**WHAT IS ASKED**. The data below needs to be returned exactly, line for line.

**DATA SHOWN**.
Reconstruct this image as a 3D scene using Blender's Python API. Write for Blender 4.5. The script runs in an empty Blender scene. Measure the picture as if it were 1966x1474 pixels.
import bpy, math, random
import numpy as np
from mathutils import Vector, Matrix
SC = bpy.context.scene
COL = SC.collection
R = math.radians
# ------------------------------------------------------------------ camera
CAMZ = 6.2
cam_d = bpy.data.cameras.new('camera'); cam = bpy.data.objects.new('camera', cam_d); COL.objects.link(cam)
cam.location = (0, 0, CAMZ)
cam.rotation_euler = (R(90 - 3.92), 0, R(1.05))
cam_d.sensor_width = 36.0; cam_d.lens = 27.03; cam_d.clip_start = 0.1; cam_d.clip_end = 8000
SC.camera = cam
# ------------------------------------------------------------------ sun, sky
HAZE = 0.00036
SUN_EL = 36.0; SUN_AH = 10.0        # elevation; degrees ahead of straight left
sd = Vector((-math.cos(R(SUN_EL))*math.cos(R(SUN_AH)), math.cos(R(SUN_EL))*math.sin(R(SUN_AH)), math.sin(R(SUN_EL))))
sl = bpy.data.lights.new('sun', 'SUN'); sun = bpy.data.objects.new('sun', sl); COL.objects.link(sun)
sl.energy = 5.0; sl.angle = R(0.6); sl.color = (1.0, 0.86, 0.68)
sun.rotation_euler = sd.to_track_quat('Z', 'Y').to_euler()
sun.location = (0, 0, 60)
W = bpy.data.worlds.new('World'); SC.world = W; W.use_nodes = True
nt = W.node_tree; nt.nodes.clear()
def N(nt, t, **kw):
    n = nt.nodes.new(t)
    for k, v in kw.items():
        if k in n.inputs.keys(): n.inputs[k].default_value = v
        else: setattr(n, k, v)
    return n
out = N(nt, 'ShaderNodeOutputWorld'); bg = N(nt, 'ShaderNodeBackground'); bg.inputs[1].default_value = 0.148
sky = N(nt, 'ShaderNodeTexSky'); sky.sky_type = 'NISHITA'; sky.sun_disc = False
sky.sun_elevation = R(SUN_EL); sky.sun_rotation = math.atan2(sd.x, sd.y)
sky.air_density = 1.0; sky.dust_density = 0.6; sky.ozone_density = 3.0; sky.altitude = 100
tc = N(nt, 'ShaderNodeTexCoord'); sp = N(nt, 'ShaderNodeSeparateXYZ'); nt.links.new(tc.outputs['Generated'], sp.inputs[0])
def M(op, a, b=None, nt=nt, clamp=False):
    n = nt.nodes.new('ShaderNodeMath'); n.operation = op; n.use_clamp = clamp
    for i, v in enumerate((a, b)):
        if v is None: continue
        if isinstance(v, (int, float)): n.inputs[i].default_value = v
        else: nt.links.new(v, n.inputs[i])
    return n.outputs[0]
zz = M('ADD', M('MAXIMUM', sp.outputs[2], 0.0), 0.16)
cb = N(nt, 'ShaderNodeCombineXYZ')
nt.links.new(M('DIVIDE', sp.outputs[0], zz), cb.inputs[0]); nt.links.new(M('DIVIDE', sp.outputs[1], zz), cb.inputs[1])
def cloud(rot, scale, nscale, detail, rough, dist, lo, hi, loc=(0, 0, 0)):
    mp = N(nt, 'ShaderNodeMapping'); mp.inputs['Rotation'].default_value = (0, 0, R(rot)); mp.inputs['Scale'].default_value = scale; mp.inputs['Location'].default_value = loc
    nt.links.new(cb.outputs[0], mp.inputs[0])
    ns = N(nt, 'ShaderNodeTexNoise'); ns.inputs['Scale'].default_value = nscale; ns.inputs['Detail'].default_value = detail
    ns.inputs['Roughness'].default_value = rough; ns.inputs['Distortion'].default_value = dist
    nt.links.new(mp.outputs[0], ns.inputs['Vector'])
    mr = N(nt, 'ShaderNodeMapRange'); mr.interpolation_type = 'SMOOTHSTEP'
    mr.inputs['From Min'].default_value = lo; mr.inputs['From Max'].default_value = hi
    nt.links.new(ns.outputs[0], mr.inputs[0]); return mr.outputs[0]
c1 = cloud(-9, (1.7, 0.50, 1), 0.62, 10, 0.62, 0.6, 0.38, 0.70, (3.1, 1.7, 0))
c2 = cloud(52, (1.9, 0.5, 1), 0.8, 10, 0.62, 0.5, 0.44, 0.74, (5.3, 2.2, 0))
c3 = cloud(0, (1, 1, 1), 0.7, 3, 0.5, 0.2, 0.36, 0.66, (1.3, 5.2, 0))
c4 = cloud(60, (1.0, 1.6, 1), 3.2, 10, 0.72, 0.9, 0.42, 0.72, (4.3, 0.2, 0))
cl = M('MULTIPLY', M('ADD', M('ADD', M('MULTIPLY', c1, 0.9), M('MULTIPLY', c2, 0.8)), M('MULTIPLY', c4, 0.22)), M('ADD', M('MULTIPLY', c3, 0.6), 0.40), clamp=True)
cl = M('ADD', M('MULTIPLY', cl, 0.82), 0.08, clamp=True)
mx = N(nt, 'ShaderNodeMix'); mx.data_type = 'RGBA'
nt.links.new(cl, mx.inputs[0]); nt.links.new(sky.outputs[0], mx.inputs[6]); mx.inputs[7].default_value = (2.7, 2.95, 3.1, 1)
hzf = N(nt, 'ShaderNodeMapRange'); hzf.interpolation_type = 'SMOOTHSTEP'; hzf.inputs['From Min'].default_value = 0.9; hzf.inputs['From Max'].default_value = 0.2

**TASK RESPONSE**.
Reconstruct this image as a 3D scene using Blender's Python API. Write for Blender 4.5. The script runs in an empty Blender scene. Measure the picture as if it were 1966x1474 pixels.
import bpy, math, random
import numpy as np
from mathutils import Vector, Matrix
SC = bpy.context.scene
COL = SC.collection
R = math.radians
# ------------------------------------------------------------------ camera
CAMZ = 6.2
cam_d = bpy.data.cameras.new('camera'); cam = bpy.data.objects.new('camera', cam_d); COL.objects.link(cam)
cam.location = (0, 0, CAMZ)
cam.rotation_euler = (R(90 - 3.92), 0, R(1.05))
cam_d.sensor_width = 36.0; cam_d.lens = 27.03; cam_d.clip_start = 0.1; cam_d.clip_end = 8000
SC.camera = cam
# ------------------------------------------------------------------ sun, sky
HAZE = 0.00036
SUN_EL = 36.0; SUN_AH = 10.0        # elevation; degrees ahead of straight left
sd = Vector((-math.cos(R(SUN_EL))*math.cos(R(SUN_AH)), math.cos(R(SUN_EL))*math.sin(R(SUN_AH)), math.sin(R(SUN_EL))))
sl = bpy.data.lights.new('sun', 'SUN'); sun = bpy.data.objects.new('sun', sl); COL.objects.link(sun)
sl.energy = 5.0; sl.angle = R(0.6); sl.color = (1.0, 0.86, 0.68)
sun.rotation_euler = sd.to_track_quat('Z', 'Y').to_euler()
sun.location = (0, 0, 60)
W = bpy.data.worlds.new('World'); SC.world = W; W.use_nodes = True
nt = W.node_tree; nt.nodes.clear()
def N(nt, t, **kw):
    n = nt.nodes.new(t)
    for k, v in kw.items():
        if k in n.inputs.keys(): n.inputs[k].default_value = v
        else: setattr(n, k, v)
    return n
out = N(nt, 'ShaderNodeOutputWorld'); bg = N(nt, 'ShaderNodeBackground'); bg.inputs[1].default_value = 0.148
sky = N(nt, 'ShaderNodeTexSky'); sky.sky_type = 'NISHITA'; sky.sun_disc = False
sky.sun_elevation = R(SUN_EL); sky.sun_rotation = math.atan2(sd.x, sd.y)
sky.air_density = 1.0; sky.dust_density = 0.6; sky.ozone_density = 3.0; sky.altitude = 100
tc = N(nt, 'ShaderNodeTexCoord'); sp = N(nt, 'ShaderNodeSeparateXYZ'); nt.links.new(tc.outputs['Generated'], sp.inputs[0])
def M(op, a, b=None, nt=nt, clamp=False):
    n = nt.nodes.new('ShaderNodeMath'); n.operation = op; n.use_clamp = clamp
    for i, v in enumerate((a, b)):
        if v is None: continue
        if isinstance(v, (int, float)): n.inputs[i].default_value = v
        else: nt.links.new(v, n.inputs[i])
    return n.outputs[0]
zz = M('ADD', M('MAXIMUM', sp.outputs[2], 0.0), 0.16)
cb = N(nt, 'ShaderNodeCombineXYZ')
nt.links.new(M('DIVIDE', sp.outputs[0], zz), cb.inputs[0]); nt.links.new(M('DIVIDE', sp.outputs[1], zz), cb.inputs[1])
def cloud(rot, scale, nscale, detail, rough, dist, lo, hi, loc=(0, 0, 0)):
    mp = N(nt, 'ShaderNodeMapping'); mp.inputs['Rotation'].default_value = (0, 0, R(rot)); mp.inputs['Scale'].default_value = scale; mp.inputs['Location'].default_value = loc
    nt.links.new(cb.outputs[0], mp.inputs[0])
    ns = N(nt, 'ShaderNodeTexNoise'); ns.inputs['Scale'].default_value = nscale; ns.inputs['Detail'].default_value = detail
    ns.inputs['Roughness'].default_value = rough; ns.inputs['Distortion'].default_value = dist
    nt.links.new(mp.outputs[0], ns.inputs['Vector'])
    mr = N(nt, 'ShaderNodeMapRange'); mr.interpolation_type = 'SMOOTHSTEP'
    mr.inputs['From Min'].default_value = lo; mr.inputs['From Max'].default_value = hi
    nt.links.new(ns.outputs[0], mr.inputs[0]); return mr.outputs[0]
c1 = cloud(-9, (1.7, 0.50, 1), 0.62, 10, 0.62, 0.6, 0.38, 0.70, (3.1, 1.7, 0))
c2 = cloud(52, (1.9, 0.5, 1), 0.8, 10, 0.62, 0.5, 0.44, 0.74, (5.3, 2.2, 0))
c3 = cloud(0, (1, 1, 1), 0.7, 3, 0.5, 0.2, 0.36, 0.66, (1.3, 5.2, 0))
c4 = cloud(60, (1.0, 1.6, 1), 3.2, 10, 0.72, 0.9, 0.42, 0.72, (4.3, 0.2, 0))
cl = M('MULTIPLY', M('ADD', M('ADD', M('MULTIPLY', c1, 0.9), M('MULTIPLY', c2, 0.8)), M('MULTIPLY', c4, 0.22)), M('ADD', M('MULTIPLY', c3, 0.6), 0.40), clamp=True)
cl = M('ADD', M('MULTIPLY', cl, 0.82), 0.08, clamp=True)
mx = N(nt, 'ShaderNodeMix'); mx.data_type = 'RGBA'
nt.links.new(cl, mx.inputs[0]); nt.links.new(sky.outputs[0], mx.inputs[6]); mx.inputs[7].default_value = (2.7, 2.95, 3.1, 1)
hzf = N(nt, 'ShaderNodeMapRange'); hzf.interpolation_type = 'SMOOTHSTEP'; hzf.inputs['From Min'].default_value = 0.9; hzf.inputs['From Max'].default_value = 0.2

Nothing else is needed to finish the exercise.